Material shown.
# # # # # # #

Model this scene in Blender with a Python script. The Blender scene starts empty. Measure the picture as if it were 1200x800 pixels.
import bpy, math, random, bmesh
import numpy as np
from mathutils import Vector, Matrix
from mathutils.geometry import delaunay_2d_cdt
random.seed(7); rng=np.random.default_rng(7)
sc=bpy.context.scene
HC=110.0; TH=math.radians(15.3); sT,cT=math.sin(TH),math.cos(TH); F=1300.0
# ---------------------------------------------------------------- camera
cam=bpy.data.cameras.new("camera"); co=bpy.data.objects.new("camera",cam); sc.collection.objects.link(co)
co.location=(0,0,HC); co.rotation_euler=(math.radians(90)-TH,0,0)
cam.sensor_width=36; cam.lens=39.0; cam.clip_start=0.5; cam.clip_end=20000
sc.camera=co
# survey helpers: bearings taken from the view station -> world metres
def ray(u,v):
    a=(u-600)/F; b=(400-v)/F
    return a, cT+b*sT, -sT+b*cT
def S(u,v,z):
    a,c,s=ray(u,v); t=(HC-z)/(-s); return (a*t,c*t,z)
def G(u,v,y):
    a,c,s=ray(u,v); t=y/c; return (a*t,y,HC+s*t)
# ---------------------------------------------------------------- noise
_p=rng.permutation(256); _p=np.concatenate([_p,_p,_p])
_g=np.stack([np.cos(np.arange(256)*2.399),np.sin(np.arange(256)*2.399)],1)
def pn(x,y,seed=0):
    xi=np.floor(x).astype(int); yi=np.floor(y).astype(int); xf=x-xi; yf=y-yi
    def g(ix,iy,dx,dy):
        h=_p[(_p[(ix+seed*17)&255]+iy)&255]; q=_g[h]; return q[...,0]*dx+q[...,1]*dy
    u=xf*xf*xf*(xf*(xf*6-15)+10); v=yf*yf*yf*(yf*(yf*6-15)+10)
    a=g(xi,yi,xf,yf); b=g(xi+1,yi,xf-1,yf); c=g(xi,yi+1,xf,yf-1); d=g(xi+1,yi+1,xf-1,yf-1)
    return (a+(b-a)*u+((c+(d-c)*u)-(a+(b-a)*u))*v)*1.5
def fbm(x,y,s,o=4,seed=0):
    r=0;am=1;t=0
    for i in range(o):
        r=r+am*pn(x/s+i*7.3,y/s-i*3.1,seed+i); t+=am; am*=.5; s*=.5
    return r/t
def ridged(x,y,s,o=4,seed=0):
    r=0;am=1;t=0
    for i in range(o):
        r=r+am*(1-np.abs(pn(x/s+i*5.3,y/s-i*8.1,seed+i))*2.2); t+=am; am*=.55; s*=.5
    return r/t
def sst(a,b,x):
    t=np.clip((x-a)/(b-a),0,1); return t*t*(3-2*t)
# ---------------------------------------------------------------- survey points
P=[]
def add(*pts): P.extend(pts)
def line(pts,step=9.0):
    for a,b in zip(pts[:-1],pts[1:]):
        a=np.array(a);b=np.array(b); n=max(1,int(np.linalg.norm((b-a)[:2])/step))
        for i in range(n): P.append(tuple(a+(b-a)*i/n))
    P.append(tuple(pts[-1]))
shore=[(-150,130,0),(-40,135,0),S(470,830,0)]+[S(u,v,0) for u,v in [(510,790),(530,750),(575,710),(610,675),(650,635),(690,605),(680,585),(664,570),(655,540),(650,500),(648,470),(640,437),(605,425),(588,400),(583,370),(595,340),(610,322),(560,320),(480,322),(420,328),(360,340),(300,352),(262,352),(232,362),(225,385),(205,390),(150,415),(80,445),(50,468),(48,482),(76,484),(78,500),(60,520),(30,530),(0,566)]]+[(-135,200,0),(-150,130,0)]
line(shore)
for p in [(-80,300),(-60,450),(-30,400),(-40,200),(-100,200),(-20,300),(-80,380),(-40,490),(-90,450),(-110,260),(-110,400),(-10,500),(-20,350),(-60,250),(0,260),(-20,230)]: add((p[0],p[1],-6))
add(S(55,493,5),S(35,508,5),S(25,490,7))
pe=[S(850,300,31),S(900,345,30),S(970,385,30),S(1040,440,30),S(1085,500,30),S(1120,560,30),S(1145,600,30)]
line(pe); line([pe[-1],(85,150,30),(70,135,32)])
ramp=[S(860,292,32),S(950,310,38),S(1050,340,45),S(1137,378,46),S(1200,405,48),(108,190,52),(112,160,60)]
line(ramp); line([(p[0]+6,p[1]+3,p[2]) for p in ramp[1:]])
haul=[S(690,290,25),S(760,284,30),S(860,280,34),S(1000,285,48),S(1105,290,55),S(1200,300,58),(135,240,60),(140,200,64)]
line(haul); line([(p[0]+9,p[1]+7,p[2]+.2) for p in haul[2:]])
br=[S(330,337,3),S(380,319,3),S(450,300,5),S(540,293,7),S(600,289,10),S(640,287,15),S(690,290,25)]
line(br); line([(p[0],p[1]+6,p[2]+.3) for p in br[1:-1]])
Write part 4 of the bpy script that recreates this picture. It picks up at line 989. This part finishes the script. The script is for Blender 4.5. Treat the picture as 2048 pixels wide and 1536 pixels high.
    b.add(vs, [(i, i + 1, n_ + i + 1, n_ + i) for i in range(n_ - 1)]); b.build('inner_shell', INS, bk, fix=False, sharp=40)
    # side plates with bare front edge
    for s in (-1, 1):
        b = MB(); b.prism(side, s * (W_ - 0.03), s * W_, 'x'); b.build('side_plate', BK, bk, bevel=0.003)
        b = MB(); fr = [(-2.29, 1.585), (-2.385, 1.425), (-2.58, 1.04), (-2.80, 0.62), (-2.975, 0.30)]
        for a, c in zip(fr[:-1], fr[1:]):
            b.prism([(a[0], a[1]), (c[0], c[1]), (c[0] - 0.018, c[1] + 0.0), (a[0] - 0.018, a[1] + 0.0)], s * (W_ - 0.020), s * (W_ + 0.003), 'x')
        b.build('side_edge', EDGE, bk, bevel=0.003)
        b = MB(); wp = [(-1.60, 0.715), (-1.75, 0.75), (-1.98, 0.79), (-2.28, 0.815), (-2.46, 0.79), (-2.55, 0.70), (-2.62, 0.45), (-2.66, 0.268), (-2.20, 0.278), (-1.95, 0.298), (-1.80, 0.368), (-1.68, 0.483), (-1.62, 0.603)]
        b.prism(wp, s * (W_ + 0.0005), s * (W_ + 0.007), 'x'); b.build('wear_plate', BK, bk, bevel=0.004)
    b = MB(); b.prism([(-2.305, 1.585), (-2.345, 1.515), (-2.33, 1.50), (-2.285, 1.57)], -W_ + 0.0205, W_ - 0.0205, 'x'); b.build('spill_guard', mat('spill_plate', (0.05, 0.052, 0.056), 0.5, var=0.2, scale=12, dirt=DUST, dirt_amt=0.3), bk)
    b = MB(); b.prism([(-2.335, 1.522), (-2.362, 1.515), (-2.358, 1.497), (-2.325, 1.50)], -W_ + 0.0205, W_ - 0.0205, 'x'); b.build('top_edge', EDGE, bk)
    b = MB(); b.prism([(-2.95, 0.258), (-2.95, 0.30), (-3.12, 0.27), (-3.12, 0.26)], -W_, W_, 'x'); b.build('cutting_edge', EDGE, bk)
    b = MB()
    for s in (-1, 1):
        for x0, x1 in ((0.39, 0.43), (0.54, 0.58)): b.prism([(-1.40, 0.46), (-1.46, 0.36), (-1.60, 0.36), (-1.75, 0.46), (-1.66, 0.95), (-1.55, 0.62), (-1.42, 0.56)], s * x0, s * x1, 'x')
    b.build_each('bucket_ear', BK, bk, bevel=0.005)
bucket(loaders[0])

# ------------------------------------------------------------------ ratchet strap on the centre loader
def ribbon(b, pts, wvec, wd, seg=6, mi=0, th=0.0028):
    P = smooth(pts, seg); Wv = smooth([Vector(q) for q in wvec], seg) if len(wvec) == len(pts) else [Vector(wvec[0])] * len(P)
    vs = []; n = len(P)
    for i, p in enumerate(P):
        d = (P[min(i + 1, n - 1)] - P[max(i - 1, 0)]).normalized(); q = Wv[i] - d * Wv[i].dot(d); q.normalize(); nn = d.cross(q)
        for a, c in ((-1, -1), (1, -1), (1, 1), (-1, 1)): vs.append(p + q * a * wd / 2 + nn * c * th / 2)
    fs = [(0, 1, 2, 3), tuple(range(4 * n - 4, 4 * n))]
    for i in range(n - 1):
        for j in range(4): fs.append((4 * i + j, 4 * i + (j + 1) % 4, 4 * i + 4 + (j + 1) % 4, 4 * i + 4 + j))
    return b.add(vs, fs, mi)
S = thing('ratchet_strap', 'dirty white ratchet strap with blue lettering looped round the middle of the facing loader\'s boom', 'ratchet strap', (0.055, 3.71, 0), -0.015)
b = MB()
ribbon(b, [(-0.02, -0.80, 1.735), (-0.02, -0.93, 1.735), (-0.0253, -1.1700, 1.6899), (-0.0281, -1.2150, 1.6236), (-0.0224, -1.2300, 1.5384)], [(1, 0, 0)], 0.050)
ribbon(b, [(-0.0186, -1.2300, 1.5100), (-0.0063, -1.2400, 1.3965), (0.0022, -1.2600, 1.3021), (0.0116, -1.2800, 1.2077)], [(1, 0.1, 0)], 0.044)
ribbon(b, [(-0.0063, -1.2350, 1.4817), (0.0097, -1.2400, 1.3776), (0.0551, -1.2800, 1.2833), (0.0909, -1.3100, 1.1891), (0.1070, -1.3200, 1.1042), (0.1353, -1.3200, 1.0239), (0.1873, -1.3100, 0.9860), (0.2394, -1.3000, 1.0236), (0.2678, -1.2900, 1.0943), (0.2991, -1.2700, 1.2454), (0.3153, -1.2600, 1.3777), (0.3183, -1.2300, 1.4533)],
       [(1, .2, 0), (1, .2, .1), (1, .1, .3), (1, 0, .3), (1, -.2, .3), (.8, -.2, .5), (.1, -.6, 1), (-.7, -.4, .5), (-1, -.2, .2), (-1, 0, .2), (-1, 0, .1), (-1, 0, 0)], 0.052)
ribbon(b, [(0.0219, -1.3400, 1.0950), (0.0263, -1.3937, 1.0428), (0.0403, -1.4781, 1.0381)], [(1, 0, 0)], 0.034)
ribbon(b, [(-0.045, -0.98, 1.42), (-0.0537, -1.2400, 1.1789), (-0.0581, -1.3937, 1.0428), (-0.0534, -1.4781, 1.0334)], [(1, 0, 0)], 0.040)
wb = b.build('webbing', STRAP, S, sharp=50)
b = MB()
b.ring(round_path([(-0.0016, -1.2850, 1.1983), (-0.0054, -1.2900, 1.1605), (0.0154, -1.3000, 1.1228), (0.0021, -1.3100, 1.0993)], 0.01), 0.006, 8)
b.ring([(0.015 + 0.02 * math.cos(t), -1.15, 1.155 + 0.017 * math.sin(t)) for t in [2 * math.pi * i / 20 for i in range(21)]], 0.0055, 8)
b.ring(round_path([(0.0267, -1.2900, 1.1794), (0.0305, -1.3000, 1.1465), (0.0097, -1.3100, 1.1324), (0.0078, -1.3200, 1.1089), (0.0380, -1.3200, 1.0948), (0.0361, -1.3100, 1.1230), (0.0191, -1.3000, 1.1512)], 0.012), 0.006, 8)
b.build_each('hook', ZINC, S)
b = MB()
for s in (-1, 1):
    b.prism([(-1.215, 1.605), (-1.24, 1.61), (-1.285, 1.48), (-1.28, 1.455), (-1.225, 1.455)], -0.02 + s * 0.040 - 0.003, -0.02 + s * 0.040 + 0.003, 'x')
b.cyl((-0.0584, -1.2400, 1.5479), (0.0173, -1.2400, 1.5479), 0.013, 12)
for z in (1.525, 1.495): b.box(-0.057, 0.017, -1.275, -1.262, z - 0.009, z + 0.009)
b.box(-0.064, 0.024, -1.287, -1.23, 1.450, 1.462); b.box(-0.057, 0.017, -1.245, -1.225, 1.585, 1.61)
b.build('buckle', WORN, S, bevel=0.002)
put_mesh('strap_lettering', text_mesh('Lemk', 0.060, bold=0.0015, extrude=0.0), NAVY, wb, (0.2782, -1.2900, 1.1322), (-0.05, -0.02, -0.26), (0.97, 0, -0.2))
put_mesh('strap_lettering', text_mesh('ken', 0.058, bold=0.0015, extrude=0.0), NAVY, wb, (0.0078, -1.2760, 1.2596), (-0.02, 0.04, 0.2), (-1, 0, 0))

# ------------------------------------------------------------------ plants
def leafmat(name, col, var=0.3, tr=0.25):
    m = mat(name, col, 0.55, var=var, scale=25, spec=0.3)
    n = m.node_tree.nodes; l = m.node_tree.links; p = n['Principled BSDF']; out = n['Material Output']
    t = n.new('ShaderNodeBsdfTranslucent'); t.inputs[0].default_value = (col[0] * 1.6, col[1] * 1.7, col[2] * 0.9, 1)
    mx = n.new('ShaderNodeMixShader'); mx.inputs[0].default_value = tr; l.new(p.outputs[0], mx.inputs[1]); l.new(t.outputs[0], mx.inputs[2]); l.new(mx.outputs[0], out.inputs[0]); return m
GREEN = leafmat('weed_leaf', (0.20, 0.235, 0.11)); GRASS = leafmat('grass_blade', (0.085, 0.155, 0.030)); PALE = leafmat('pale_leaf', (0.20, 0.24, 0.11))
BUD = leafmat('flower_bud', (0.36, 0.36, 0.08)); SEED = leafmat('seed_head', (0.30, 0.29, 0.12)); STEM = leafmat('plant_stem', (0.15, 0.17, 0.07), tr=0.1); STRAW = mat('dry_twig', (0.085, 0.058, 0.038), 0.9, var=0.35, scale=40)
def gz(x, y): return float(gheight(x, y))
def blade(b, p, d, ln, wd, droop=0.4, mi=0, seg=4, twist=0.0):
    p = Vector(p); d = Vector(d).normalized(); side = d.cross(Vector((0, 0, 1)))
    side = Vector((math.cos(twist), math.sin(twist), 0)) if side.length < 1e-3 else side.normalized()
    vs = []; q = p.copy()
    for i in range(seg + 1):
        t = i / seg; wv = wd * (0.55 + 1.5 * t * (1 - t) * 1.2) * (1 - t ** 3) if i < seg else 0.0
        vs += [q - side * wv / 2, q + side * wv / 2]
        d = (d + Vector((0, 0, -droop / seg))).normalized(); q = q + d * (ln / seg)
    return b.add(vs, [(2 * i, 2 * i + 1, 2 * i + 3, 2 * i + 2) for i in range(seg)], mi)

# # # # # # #

Written request. Only lines with the word "this" are wanted, so copy each one from the records.

Response to the exercise.
Model this scene in Blender with a Python script. The Blender scene starts empty. Measure the picture as if it were 1200x800 pixels.
Write part 4 of the bpy script that recreates this picture. It picks up at line 989. This part finishes the script. The script is for Blender 4.5. Treat the picture as 2048 pixels wide and 1536 pixels high.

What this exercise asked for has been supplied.